本年度は,倫理的リーダーシップの各構成要素の効果の検討を行うと共に,倫理的リーダーシップの規定因の効果を検討した。その結果,次の知見を得た。
(1)組織に勤務する一般職及び主任・係長クラスの従業員687名に調査を行い,上司の他のリーダーシップ(PM機能)を統制した上で倫理的リーダーシップの効果を検討した。その結果,上司の倫理的指導の実践度が高いほど,部下の倫理関連知識や組織支援行動が高いことが示された。しかし,倫理的リーダーシップの構成要素のうち,上司自身の誠実性や勢力共有の程度は,部下の倫理意識や倫理知識,組織支援行動などに有意な関連を示さなかった。また,上司の不公正さは部下のストレス反応と正の関連を示す一方,対人的援助や組織支援行動とも正の関連を示した。これらは,上司の倫理的リーダーシップ行動の構成要素のうち,「倫理的指導の実践」が最も部下の倫理性を高めること,また上司の不公正さが常に否定的な影響だけを部下に及ぼすわけではない可能性を示唆するものである。

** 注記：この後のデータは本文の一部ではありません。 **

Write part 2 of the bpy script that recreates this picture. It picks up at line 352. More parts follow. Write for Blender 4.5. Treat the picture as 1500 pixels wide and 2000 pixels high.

(2)管理職360名に調査を実施し,上司の倫理的リーダーシップの規定因と考えられる上司自身のストレス,自己制御力,及びモラルアイデンティティが倫理的意思決定に及ぼす効果を詳細に検討した。その結果,自己制御力の高いリーダーでも,ストレスが高い場合は意思決定が非倫理的になることが示唆された。モラルアイデンティティが高いほど倫理的意思決定を行うことが予想されたが,そのような結果は見られなかった。